## Request:
Return the lines from the one that contains "M_block = [mat('concrete_block_%d'" through the one that contains "vscale=20, bump=.5, spec=.2)", both included, exactly as written and with nothing added.

## Given entries:
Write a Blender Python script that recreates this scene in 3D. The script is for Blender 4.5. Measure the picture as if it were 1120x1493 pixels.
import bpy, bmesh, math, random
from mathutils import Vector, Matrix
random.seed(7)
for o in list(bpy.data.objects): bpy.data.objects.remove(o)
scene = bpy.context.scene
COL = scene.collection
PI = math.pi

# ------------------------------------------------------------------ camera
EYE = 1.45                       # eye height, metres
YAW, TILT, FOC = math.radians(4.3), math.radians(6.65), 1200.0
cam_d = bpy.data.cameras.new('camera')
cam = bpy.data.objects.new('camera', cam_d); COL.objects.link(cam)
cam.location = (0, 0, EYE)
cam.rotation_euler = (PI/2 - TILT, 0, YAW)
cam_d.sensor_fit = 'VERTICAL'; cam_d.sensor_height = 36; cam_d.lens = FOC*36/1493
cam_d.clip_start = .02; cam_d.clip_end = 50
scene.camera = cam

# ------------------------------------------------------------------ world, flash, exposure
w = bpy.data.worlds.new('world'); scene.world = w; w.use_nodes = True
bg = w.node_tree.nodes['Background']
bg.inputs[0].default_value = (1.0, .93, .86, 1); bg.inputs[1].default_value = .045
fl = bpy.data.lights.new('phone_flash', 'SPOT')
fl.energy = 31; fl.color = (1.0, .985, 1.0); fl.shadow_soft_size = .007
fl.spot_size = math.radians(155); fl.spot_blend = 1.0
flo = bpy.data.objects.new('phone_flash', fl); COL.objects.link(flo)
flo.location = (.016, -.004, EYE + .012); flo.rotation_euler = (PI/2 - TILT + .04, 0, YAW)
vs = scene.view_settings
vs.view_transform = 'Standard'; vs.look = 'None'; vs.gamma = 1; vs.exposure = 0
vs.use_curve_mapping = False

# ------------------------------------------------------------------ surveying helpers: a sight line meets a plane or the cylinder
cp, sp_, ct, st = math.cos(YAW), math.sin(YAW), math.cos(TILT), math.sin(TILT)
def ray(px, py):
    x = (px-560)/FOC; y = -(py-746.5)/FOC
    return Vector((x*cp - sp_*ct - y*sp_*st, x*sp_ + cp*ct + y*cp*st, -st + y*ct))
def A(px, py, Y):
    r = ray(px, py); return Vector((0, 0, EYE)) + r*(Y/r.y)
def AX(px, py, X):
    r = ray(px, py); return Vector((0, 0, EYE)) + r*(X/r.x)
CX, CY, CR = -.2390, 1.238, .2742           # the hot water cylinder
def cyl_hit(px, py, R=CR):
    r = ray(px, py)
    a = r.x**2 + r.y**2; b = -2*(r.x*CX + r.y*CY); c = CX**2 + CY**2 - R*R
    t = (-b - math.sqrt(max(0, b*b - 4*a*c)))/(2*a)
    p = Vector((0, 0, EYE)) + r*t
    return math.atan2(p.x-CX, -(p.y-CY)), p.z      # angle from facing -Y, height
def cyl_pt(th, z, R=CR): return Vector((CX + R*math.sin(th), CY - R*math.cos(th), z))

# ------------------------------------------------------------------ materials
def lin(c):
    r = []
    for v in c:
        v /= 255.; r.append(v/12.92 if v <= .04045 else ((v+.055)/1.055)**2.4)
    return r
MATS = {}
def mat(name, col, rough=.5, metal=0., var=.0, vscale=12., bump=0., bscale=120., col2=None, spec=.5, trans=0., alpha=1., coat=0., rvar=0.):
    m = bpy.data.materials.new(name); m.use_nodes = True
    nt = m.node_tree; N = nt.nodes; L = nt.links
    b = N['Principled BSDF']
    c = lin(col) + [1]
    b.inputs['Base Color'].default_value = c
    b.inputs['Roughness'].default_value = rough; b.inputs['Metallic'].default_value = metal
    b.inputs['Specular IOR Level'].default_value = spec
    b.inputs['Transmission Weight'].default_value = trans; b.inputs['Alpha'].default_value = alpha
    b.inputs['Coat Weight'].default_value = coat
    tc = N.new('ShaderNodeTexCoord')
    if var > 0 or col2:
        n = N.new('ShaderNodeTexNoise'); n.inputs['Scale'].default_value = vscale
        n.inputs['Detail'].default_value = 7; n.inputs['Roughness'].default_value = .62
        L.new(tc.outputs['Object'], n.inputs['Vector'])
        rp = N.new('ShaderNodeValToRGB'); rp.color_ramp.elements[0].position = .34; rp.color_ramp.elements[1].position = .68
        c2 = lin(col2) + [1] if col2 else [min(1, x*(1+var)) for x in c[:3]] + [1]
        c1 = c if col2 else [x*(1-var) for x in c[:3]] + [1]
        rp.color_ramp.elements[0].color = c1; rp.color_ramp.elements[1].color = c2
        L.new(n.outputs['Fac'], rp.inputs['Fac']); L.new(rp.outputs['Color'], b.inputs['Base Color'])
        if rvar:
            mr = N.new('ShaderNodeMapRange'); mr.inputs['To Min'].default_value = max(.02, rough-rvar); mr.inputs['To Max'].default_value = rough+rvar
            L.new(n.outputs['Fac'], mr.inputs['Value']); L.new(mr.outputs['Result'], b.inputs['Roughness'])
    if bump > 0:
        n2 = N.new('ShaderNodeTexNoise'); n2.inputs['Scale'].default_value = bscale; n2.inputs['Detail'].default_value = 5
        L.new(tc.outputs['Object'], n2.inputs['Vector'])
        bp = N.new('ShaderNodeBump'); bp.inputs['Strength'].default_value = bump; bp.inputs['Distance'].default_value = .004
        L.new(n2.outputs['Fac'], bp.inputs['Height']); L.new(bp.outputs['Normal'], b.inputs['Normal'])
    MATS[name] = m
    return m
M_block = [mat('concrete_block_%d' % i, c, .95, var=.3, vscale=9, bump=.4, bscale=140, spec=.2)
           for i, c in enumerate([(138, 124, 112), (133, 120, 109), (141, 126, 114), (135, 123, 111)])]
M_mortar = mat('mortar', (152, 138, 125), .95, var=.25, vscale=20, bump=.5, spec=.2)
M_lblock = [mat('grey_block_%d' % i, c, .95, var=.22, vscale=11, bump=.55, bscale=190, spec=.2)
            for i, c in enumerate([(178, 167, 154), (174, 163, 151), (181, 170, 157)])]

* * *

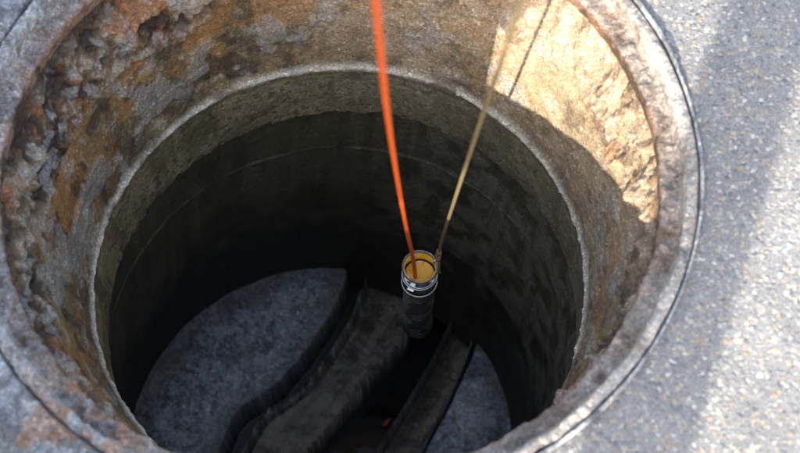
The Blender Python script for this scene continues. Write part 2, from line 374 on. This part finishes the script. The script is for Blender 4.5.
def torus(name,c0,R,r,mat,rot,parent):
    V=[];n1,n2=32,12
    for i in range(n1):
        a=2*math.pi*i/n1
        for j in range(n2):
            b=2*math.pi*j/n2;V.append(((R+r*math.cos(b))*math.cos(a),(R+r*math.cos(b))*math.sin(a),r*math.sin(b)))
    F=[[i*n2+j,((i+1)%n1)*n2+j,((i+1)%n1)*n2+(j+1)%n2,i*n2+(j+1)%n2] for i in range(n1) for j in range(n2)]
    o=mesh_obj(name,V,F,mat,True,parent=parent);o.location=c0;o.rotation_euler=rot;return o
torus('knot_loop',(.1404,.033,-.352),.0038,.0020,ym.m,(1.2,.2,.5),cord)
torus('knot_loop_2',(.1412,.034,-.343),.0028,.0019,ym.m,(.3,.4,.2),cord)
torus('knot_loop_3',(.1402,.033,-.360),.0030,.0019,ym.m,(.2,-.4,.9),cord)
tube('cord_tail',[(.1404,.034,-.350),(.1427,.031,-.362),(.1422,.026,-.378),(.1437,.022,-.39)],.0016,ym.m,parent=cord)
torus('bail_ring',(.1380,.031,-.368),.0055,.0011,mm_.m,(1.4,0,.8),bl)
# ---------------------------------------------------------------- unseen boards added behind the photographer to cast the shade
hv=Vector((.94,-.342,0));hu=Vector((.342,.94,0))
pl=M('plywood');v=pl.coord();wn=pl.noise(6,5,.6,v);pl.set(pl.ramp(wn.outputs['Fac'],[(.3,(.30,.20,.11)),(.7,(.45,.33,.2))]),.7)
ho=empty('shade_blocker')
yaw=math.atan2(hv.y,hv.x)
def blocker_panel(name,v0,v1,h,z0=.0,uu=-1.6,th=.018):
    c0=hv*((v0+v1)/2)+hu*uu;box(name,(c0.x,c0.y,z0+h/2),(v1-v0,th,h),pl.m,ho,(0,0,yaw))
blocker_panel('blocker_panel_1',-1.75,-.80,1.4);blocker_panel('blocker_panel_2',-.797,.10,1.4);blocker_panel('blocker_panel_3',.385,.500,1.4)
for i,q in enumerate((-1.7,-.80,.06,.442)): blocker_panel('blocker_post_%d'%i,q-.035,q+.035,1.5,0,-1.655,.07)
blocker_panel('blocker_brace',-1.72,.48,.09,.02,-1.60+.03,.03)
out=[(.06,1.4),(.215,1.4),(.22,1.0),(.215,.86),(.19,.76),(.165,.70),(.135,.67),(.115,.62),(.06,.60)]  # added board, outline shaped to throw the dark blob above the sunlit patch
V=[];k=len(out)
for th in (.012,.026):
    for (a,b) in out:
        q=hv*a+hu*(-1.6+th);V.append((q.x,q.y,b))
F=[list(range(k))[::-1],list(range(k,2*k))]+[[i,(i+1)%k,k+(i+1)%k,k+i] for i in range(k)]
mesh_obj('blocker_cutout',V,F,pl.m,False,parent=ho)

## Written answer:
M_block = [mat('concrete_block_%d' % i, c, .95, var=.3, vscale=9, bump=.4, bscale=140, spec=.2)
           for i, c in enumerate([(138, 124, 112), (133, 120, 109), (141, 126, 114), (135, 123, 111)])]
M_mortar = mat('mortar', (152, 138, 125), .95, var=.25, vscale=20, bump=.5, spec=.2)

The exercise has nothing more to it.